Opinion | By Edward Leigh, Smarter Cambridge Transport

A map showing the major development sites identified in the first proposals of the new Greater Cambridge Local Plan, which will guide development to 2041. Map: Greater Cambridge Shared Planning Service
A map showing the major development sites identified in the first proposals of the new Greater Cambridge Local Plan, which will guide development to 2041. Map: Greater Cambridge Shared Planning Service

Transport modelling for the next Local Plan concludes that the current proposals majoring on expanding existing settlements (Cambridge, Cambourne, Northstowe and Waterbeach) are “capable of being accommodated on the local transport network in Greater Cambridge.” Job done?

The new Local Plan builds on the current one. That already paves the way for a 39 per cent increase in housing and (a less certain) 36 per cent increase in jobs from 2015. The consequences have yet to play out, as only a fifth of the planned new housing has so far been built.

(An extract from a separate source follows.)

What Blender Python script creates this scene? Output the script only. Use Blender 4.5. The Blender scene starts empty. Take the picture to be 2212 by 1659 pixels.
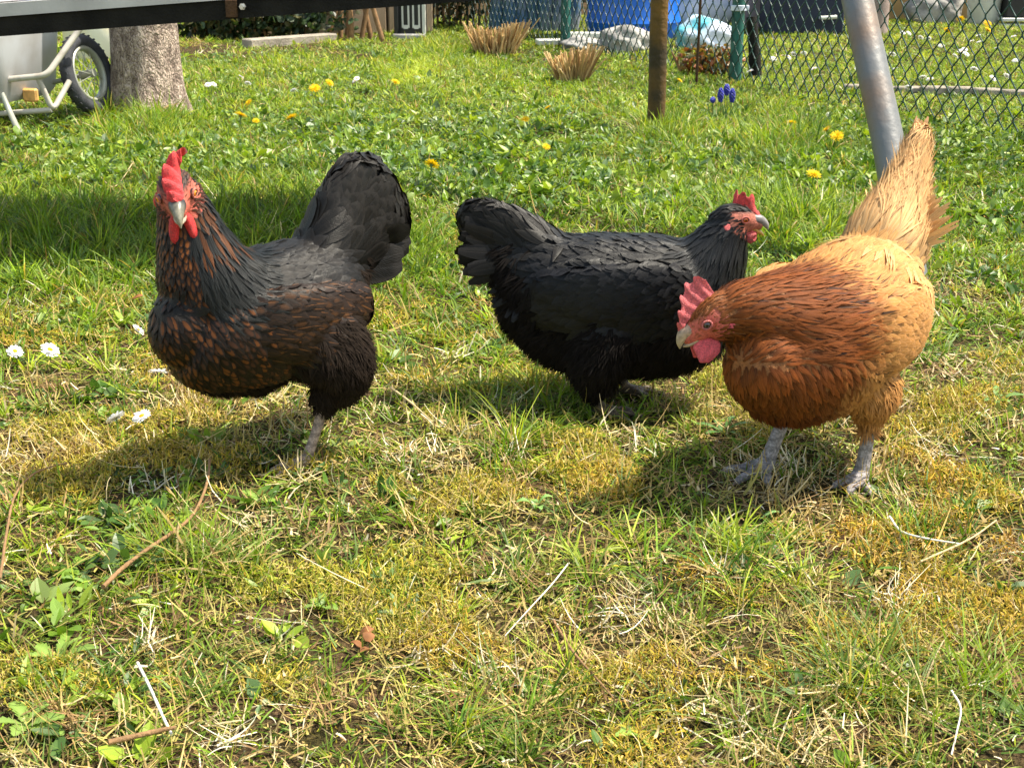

The transport modelling suggests the current and next Local Plans will ultimately lead to an increase in total vehicle-mileage in Greater Cambridge of around a third. That means more congestion, more CO2 emissions, more air pollution and more road deaths.

I thought our local authorities had committed to reducing all of these?

Vehicle-mileage will increase despite the construction of Cambridge South railway station, East West Rail, four new busways, five large Park & Ride car parks, and ten new cycleways into Cambridge. That is in part because dualling the A428 west of Cambourne and the A10 between Cambridge and Ely will encourage people to drive more, rather than use public transport or cycle.

But there’s worse to come.

The transport modelling assumes a huge expansion of Park & Ride from the 7,000 parking spaces we have now (including at Longstanton and St Ives) to 33,000. Sites close to Hauxton, Foxton, Babraham, Hardwick and Waterbeach are expected to provide another 7,000 spaces. But where will the other 19,000 spaces go? That’s a new car park the size of Babraham P&R every year from 2022 to 2039!

So, we build eighteen new 1,500-space car parks to serve just three per cent of all trips, urbanising huge tracts of South Cambridgeshire countryside, and still end up with a third more traffic on roads around Cambridge, blighting South Cambridgeshire villages with more congestion, air pollution, deaths and injuries.

Surely the folly and irresponsibility of this must be apparent to planners? And why aren’t they being up-front about it with residents and councillors?